In response to: The New Look of Legacy

Carl Heimowitz ’64

2 Years Ago

What’s in a Name?

As a freshman, I studied physics in the Palmer Physical Laboratory — its corridors adorned by photos of Einstein, Oppenheimer, Fermi, and their ilk. In the basement was the world’s first Van de Graaff generator (1929) as well as Professor Allen Shenstone’s giant spectroscope — so large that the foundation had to be modified with sand to prevent the traffic vibrations on Washington Road from affecting his measurements.

The building still stands — sans photos, generator, and spectroscope (but with the addition of the Smilodon filched from Guyot Hall). The name over the entrance now reads “Frist Campus Center.” I can readily imagine the beneficence of the Frists but dare not contemplate the perfidy of the Palmers (who also lost the football stadium but got to keep the Square).

While I in no way condone either racial or religious bigotry, on Wilson’s behalf, he must receive credit for the progressive educational reforms he achieved at Princeton — most notably the preceptorial. He was also the first to appoint a Jew to the U.S. Supreme Court.

A further thought: If the names of buildings with antisemitic or anti-Catholic eponyms were disallowed, there would be many more candidates for renaming. In attempting to redress the now-recognized past misbehaviors of an earlier era one should recognize that today’s fashion risks becoming obsolete to future fashionistas.

Adaptive renaming can also be implemented in other areas. For example, according to Princeton University’s Effron Center for the Study of America, “We recognize and acknowledge that our center stands on the territory known as Lenapehoking, the traditional homelands of the Lenape people, also called Lenni-Lenape or Delaware Indians, whose descendants today include the Delaware Tribe and Delaware Nation of Oklahoma; the Nanticoke Lenni-Lenape, Ramapough Lenape, and Powhatan Renape of New Jersey; and the Munsee Delaware of Ontario.”

In recent years minerals from my collection have been displayed at Princeton — including one Himalayan Quartz. To some, its country of origin is still Tibet — to call it China provokes great consternation among many. Fortunately I don’t have any Taiwanese Cinnabar.

That said, these days there is some likelihood that a “forward-thinking” university might declare any “unsuitable” descriptor anathema. Choosing a “scientifically” or “politically” correct name for a location is just the beginning.

Suppose Woodrow Wilson had uncovered a unique mineral specimen whilst planting tulips in the garden of his home at 62 Washington Road. And further suppose the members of the “College of New Jersey Science Department,” as the label at that time would have read, had — after careful study — determined that the specimen was indeed a new mineral and chose to honor the finder and name it “Woodrowwilsonite’”

What now would Professor Thomas S. Duffy, chairman of Princeton’s Department of Geosciences, be required to do?
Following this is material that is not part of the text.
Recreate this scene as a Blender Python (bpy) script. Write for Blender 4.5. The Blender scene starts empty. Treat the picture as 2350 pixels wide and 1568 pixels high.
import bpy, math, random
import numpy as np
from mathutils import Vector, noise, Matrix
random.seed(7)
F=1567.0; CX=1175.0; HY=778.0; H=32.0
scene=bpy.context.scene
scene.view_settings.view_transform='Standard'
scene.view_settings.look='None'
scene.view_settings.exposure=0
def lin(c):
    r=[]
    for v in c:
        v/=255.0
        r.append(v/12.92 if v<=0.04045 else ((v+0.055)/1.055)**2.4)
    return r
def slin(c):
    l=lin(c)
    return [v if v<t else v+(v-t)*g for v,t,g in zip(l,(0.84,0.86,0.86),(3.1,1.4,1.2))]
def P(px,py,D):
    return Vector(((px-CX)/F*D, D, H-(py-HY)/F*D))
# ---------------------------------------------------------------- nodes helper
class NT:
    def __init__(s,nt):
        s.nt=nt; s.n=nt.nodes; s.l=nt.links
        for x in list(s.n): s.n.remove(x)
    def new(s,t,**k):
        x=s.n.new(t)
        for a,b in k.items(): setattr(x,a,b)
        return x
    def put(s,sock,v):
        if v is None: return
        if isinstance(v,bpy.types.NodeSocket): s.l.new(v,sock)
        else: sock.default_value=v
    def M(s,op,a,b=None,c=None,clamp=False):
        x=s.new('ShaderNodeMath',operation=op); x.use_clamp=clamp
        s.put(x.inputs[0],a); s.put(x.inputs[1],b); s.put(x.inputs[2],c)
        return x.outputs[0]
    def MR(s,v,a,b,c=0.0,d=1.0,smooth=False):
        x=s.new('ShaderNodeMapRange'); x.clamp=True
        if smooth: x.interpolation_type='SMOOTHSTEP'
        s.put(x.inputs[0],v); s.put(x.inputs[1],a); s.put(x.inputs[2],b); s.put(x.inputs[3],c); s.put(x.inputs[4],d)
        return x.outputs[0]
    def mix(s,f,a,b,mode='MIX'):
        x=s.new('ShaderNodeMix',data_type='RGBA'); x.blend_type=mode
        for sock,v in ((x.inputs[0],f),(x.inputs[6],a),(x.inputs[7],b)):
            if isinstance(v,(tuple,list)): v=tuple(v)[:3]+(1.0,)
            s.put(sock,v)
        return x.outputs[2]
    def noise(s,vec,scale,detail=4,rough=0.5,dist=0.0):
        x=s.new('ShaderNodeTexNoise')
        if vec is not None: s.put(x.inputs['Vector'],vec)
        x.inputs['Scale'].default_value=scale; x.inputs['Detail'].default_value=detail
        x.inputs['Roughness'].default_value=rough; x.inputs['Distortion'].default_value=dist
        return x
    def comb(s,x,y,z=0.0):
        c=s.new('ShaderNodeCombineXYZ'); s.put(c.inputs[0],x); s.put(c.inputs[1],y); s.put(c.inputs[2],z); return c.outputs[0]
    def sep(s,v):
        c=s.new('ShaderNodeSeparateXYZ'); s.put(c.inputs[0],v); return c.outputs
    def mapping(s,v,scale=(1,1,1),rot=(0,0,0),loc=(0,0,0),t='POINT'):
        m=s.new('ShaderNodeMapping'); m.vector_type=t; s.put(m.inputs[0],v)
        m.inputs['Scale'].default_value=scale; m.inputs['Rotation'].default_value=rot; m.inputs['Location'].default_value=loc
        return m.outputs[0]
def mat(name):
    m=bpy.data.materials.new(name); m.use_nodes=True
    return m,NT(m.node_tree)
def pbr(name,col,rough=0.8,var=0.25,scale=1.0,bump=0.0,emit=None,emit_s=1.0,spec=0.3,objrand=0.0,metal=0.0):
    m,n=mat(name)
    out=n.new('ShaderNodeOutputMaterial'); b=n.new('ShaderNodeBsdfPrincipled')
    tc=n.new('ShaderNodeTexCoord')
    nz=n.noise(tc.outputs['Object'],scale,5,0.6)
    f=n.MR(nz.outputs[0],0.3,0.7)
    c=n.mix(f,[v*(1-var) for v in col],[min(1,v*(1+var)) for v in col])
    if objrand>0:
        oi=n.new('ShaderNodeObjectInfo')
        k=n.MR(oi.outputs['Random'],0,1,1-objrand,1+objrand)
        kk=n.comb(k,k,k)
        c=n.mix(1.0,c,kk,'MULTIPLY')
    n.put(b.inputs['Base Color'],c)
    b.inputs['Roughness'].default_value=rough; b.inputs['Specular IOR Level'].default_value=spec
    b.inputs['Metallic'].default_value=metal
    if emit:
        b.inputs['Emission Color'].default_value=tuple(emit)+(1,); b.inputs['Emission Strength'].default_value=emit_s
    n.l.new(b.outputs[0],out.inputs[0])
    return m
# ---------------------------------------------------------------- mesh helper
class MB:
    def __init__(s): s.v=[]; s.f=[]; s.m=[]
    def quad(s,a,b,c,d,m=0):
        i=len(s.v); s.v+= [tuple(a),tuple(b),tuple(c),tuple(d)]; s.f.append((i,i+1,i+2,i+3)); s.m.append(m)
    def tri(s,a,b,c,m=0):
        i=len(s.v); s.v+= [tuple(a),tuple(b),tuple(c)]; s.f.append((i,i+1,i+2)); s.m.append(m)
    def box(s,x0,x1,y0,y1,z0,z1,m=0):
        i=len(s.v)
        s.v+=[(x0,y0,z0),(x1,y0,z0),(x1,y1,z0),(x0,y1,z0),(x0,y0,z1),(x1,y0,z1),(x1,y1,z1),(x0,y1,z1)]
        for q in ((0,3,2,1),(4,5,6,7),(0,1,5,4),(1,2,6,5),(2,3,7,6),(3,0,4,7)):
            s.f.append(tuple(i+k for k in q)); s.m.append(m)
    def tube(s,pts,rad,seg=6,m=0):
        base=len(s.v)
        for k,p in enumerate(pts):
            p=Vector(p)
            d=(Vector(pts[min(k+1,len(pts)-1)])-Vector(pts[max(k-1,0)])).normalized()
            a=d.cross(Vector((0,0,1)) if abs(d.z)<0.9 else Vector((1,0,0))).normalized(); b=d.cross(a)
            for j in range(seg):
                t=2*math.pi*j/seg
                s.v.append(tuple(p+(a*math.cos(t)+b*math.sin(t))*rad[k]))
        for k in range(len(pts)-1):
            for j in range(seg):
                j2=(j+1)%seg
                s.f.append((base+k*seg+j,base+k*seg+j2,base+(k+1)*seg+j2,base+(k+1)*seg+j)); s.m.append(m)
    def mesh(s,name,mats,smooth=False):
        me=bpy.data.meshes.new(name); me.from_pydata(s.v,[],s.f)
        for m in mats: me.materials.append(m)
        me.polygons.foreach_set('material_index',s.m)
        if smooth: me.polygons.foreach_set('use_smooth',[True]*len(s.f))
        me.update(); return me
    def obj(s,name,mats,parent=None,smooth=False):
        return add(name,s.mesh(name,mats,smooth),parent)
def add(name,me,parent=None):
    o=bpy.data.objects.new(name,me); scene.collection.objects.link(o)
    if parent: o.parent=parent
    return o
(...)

Might not there be a faculty resolution or presidential fiat to rename the mineral “Princetonuniversityschoolofinternationalandpublicaffairsite”?

But any Mao-like “re-education” of the mineral’s namers might not suffice. Does poor Professor Duffy have further to revise his citations. Who decides what to call a place? For the nonce, Duffy and his mineralogical colleagues use cartographical locations for natural items — current geopolitical reality rules.

Beware the Effron Center! One shudders to contemplate a university where Princeton’s newly affirmative labels would readily eclipse the specimens.

I have always considered myself a liberal. My education has taught me that science is an evolutionary process and today’s “facts” are conjectures and often quite ephemeral.

In high school, I learned that theater required “the suspension of disbelief.” Experience has confirmed that science requires the “the suspension of politics.”